┌──

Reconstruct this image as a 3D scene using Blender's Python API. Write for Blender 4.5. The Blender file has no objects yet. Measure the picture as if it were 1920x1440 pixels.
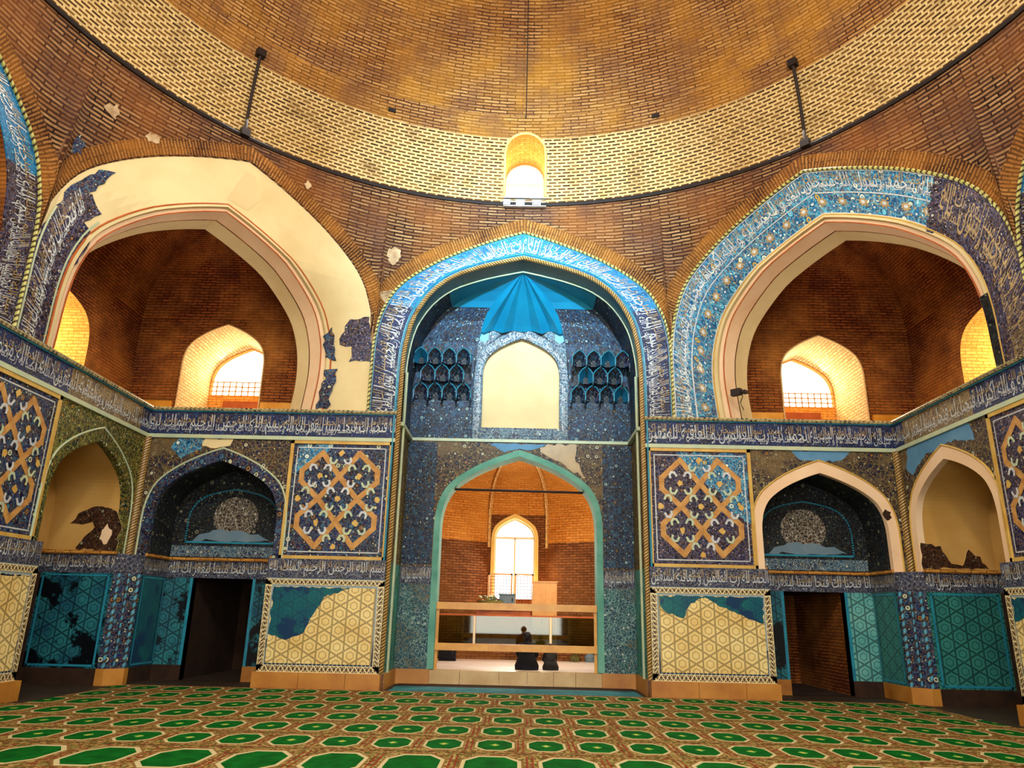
import bpy, bmesh, math, random
from mathutils import Vector, Matrix
from mathutils.geometry import tessellate_polygon, delaunay_2d_cdt
R = math.radians
PI = math.pi
COL = bpy.context.scene.collection
sc = bpy.context.scene
D = 15.42            # front wall plane
CY = D - 8           # hall centre
H = 1.4866

# ------------------------------------------------------------------ camera
def cam_axes():
    pi_, ya, ro = 0.3013, -0.0119, -0.0232
    cp, sp, cy, sy = math.cos(pi_), math.sin(pi_), math.cos(ya), math.sin(ya)
    fw = Vector((sy*cp, cy*cp, sp)); rt = Vector((cy, -sy, 0)); up = rt.cross(fw)
    r = rt*math.cos(ro) - up*math.sin(ro); u = up*math.cos(ro) + rt*math.sin(ro)
    return r, u, fw
r_, u_, f_ = cam_axes()
cd = bpy.data.cameras.new('camera'); cam = bpy.data.objects.new('camera', cd); COL.objects.link(cam)
cd.sensor_width = 36; cd.lens = 1383.2/1920*36; cd.clip_end = 200; cd.clip_start = .05
M = Matrix(((r_.x, u_.x, -f_.x, -0.0149), (r_.y, u_.y, -f_.y, 0), (r_.z, u_.z, -f_.z, H), (0, 0, 0, 1)))
cam.matrix_world = M
sc.camera = cam

# ------------------------------------------------------------------ materials
def srgb(h):
    h = h.lstrip('#'); c = [int(h[i:i+2], 16)/255 for i in (0, 2, 4)]
    return tuple((x/12.92 if x <= .04045 else ((x+.055)/1.055)**2.4) for x in c)+(1,)
class NT:
    def __init__(s, name):
        s.m = bpy.data.materials.new(name); s.m.use_nodes = True
        s.t = s.m.node_tree; s.t.nodes.clear()
        s.o = s.t.nodes.new('ShaderNodeOutputMaterial')
        uv = s.t.nodes.new('ShaderNodeUVMap'); uv.uv_map = 'UV'
        s.uv = uv.outputs[0]
        ge = s.t.nodes.new('ShaderNodeNewGeometry'); s.pos = ge.outputs['Position']
    def n(s, ty, **k):
        x = s.t.nodes.new(ty)
        for a, b in k.items(): setattr(x, a, b)
        return x
    def put(s, sock, v):
        if isinstance(v, bpy.types.NodeSocket): s.t.links.new(v, sock)
        elif isinstance(v, str): sock.default_value = srgb(v)
        else: sock.default_value = v
    def ma(s, op, a, b=0.0, c=None, clamp=False):
        x = s.n('ShaderNodeMath', operation=op, use_clamp=clamp)
        s.put(x.inputs[0], a); s.put(x.inputs[1], b)
        if c is not None: s.put(x.inputs[2], c)
        return x.outputs[0]
    def vs(s, v, sc_, off=(0, 0, 0), rot=0):
        x = s.n('ShaderNodeMapping'); s.put(x.inputs[0], v)
        x.inputs['Scale'].default_value = sc_ if hasattr(sc_, '__len__') else (sc_,)*3
        x.inputs['Location'].default_value = off; x.inputs['Rotation'].default_value = (0, 0, rot)
        return x.outputs[0]
    def xyz(s, v):
        x = s.n('ShaderNodeSeparateXYZ'); s.put(x.inputs[0], v); return x.outputs
    def noise(s, v, scale, detail=3, rough=.6, dist=0.0):
        x = s.n('ShaderNodeTexNoise'); s.put(x.inputs['Vector'], v)
        x.inputs['Scale'].default_value = scale; x.inputs['Detail'].default_value = detail
        x.inputs['Roughness'].default_value = rough; x.inputs['Distortion'].default_value = dist
        return x.outputs
    def vor(s, v, scale, feature='F1', rnd=1.0):
        x = s.n('ShaderNodeTexVoronoi', feature=feature); s.put(x.inputs['Vector'], v)
        x.inputs['Scale'].default_value = scale; x.inputs['Randomness'].default_value = rnd
        return x.outputs
    def ramp(s, f, stops, interp='LINEAR'):
        x = s.n('ShaderNodeValToRGB'); s.put(x.inputs[0], f); cr = x.color_ramp; cr.interpolation = interp
        while len(cr.elements) < len(stops): cr.elements.new(.5)
        for e, (p, c) in zip(cr.elements, stops):
            e.position = p; e.color = srgb(c) if isinstance(c, str) else (c, c, c, 1)
        return x.outputs[0]
    def mix(s, f, a, b):
        x = s.n('ShaderNodeMix', data_type='RGBA'); s.put(x.inputs[0], f); s.put(x.inputs[6], a); s.put(x.inputs[7], b)
        return x.outputs[2]
    def lt(s, a, b): return s.ma('LESS_THAN', a, b)
    def gt(s, a, b): return s.ma('GREATER_THAN', a, b)
    def out(s, col, rough=.7, bump=None, bs=.3, bd=.02, spec=.3, metal=0.0, **k):
        p = s.n('ShaderNodeBsdfPrincipled'); s.put(p.inputs['Base Color'], col)
        s.put(p.inputs['Roughness'], rough); p.inputs['Specular IOR Level'].default_value = spec
        p.inputs['Metallic'].default_value = metal
        if bump is not None:
            b = s.n('ShaderNodeBump'); b.inputs['Strength'].default_value = bs; b.inputs['Distance'].default_value = bd
            s.put(b.inputs['Height'], bump); s.t.links.new(b.outputs[0], p.inputs['Normal'])
        s.t.links.new(p.outputs[0], s.o.inputs[0]); return s.m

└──

- _WRITTEN PROBLEM_:
Copy out the listing exactly as it stands, but not the pictures.

- _THE SOLUTION_:
Reconstruct this image as a 3D scene using Blender's Python API. Write for Blender 4.5. The Blender file has no objects yet. Measure the picture as if it were 1920x1440 pixels.
import bpy, bmesh, math, random
from mathutils import Vector, Matrix
from mathutils.geometry import tessellate_polygon, delaunay_2d_cdt
R = math.radians
PI = math.pi
COL = bpy.context.scene.collection
sc = bpy.context.scene
D = 15.42            # front wall plane
CY = D - 8           # hall centre
H = 1.4866

# ------------------------------------------------------------------ camera
def cam_axes():
    pi_, ya, ro = 0.3013, -0.0119, -0.0232
    cp, sp, cy, sy = math.cos(pi_), math.sin(pi_), math.cos(ya), math.sin(ya)
    fw = Vector((sy*cp, cy*cp, sp)); rt = Vector((cy, -sy, 0)); up = rt.cross(fw)
    r = rt*math.cos(ro) - up*math.sin(ro); u = up*math.cos(ro) + rt*math.sin(ro)
    return r, u, fw
r_, u_, f_ = cam_axes()
cd = bpy.data.cameras.new('camera'); cam = bpy.data.objects.new('camera', cd); COL.objects.link(cam)
cd.sensor_width = 36; cd.lens = 1383.2/1920*36; cd.clip_end = 200; cd.clip_start = .05
M = Matrix(((r_.x, u_.x, -f_.x, -0.0149), (r_.y, u_.y, -f_.y, 0), (r_.z, u_.z, -f_.z, H), (0, 0, 0, 1)))
cam.matrix_world = M
sc.camera = cam

# ------------------------------------------------------------------ materials
def srgb(h):
    h = h.lstrip('#'); c = [int(h[i:i+2], 16)/255 for i in (0, 2, 4)]
    return tuple((x/12.92 if x <= .04045 else ((x+.055)/1.055)**2.4) for x in c)+(1,)
class NT:
    def __init__(s, name):
        s.m = bpy.data.materials.new(name); s.m.use_nodes = True
        s.t = s.m.node_tree; s.t.nodes.clear()
        s.o = s.t.nodes.new('ShaderNodeOutputMaterial')
        uv = s.t.nodes.new('ShaderNodeUVMap'); uv.uv_map = 'UV'
        s.uv = uv.outputs[0]
        ge = s.t.nodes.new('ShaderNodeNewGeometry'); s.pos = ge.outputs['Position']
    def n(s, ty, **k):
        x = s.t.nodes.new(ty)
        for a, b in k.items(): setattr(x, a, b)
        return x
    def put(s, sock, v):
        if isinstance(v, bpy.types.NodeSocket): s.t.links.new(v, sock)
        elif isinstance(v, str): sock.default_value = srgb(v)
        else: sock.default_value = v
    def ma(s, op, a, b=0.0, c=None, clamp=False):
        x = s.n('ShaderNodeMath', operation=op, use_clamp=clamp)
        s.put(x.inputs[0], a); s.put(x.inputs[1], b)
        if c is not None: s.put(x.inputs[2], c)
        return x.outputs[0]
    def vs(s, v, sc_, off=(0, 0, 0), rot=0):
        x = s.n('ShaderNodeMapping'); s.put(x.inputs[0], v)
        x.inputs['Scale'].default_value = sc_ if hasattr(sc_, '__len__') else (sc_,)*3
        x.inputs['Location'].default_value = off; x.inputs['Rotation'].default_value = (0, 0, rot)
        return x.outputs[0]
    def xyz(s, v):
        x = s.n('ShaderNodeSeparateXYZ'); s.put(x.inputs[0], v); return x.outputs
    def noise(s, v, scale, detail=3, rough=.6, dist=0.0):
        x = s.n('ShaderNodeTexNoise'); s.put(x.inputs['Vector'], v)
        x.inputs['Scale'].default_value = scale; x.inputs['Detail'].default_value = detail
        x.inputs['Roughness'].default_value = rough; x.inputs['Distortion'].default_value = dist
        return x.outputs
    def vor(s, v, scale, feature='F1', rnd=1.0):
        x = s.n('ShaderNodeTexVoronoi', feature=feature); s.put(x.inputs['Vector'], v)
        x.inputs['Scale'].default_value = scale; x.inputs['Randomness'].default_value = rnd
        return x.outputs
    def ramp(s, f, stops, interp='LINEAR'):
        x = s.n('ShaderNodeValToRGB'); s.put(x.inputs[0], f); cr = x.color_ramp; cr.interpolation = interp
        while len(cr.elements) < len(stops): cr.elements.new(.5)
        for e, (p, c) in zip(cr.elements, stops):
            e.position = p; e.color = srgb(c) if isinstance(c, str) else (c, c, c, 1)
        return x.outputs[0]
    def mix(s, f, a, b):
        x = s.n('ShaderNodeMix', data_type='RGBA'); s.put(x.inputs[0], f); s.put(x.inputs[6], a); s.put(x.inputs[7], b)
        return x.outputs[2]
    def lt(s, a, b): return s.ma('LESS_THAN', a, b)
    def gt(s, a, b): return s.ma('GREATER_THAN', a, b)
    def out(s, col, rough=.7, bump=None, bs=.3, bd=.02, spec=.3, metal=0.0, **k):
        p = s.n('ShaderNodeBsdfPrincipled'); s.put(p.inputs['Base Color'], col)
        s.put(p.inputs['Roughness'], rough); p.inputs['Specular IOR Level'].default_value = spec
        p.inputs['Metallic'].default_value = metal
        if bump is not None:
            b = s.n('ShaderNodeBump'); b.inputs['Strength'].default_value = bs; b.inputs['Distance'].default_value = bd
            s.put(b.inputs['Height'], bump); s.t.links.new(b.outputs[0], p.inputs['Normal'])
        s.t.links.new(p.outputs[0], s.o.inputs[0]); return s.m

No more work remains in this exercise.